ARM profit jumps on licensing, royalty revenue growth
British chip designer ARM Holdings Plc posted a higher quarterly and full-year profit, helped by the growth in licensing and royalty revenue and it expects dollar revenue for 2011 to be at least in line with market expectations.
The growth in licensing and royalty revenues, throughout 2010, has combined to deliver our highest ever annual revenues, profits and cash generation, said ARM chief executive Warren East.
Order backlog at the end of the fourth quarter went up about 35 percent sequentially and about 75 percent higher than a year ago, ARM said.
On a normalised basis, pretax profit rose 47 percent to 47.6 million pounds ($76.4 million) for the fourth quarter ended December 2010. Full-year pretax profit surged 73 percent to 167.4 million pounds.
Quarterly revenue rose 34 percent to 113.9 million pounds, while revenue for 2010 grew 33 percent to 406.6 million pounds.
In the quarter, ARM said 35 processor licenses signed for a range of applications including smartphones, mobile computers, servers and smartcards.
Microsoft announced that future generations of Windows operating system will support ARM-based chips.NVIDIA licensed both Cortex-A15 and the next-generation ARM architecture for computing markets. 1.1 billion ARM-processor based chips were shipped into mobile devices.

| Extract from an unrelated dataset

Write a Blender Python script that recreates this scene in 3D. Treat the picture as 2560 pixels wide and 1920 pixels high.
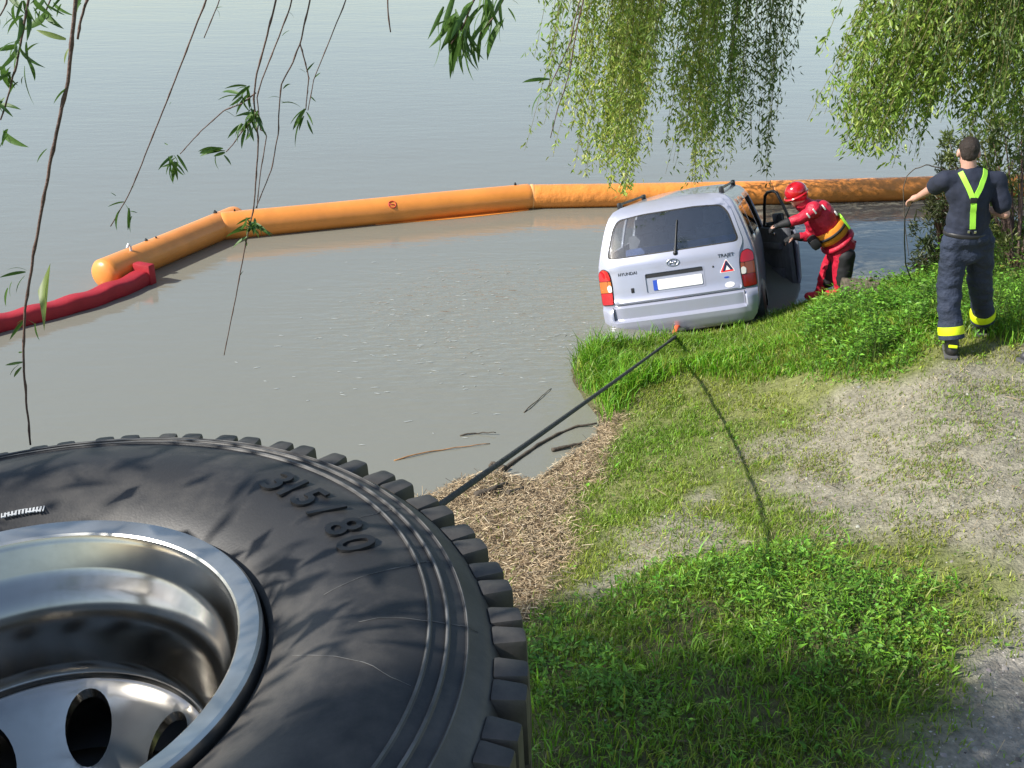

It is generally expected that, after a strong recovery in 2010, the semiconductor industry will see more typical growth levels in 2011. With ARM well positioned to continue to gain share, we expect group dollar revenues for the full-year to be at least in line with market expectations, the company said in a statement.
Shares of ARM ended Monday's trading at 516 pence on the London Stock Exchange.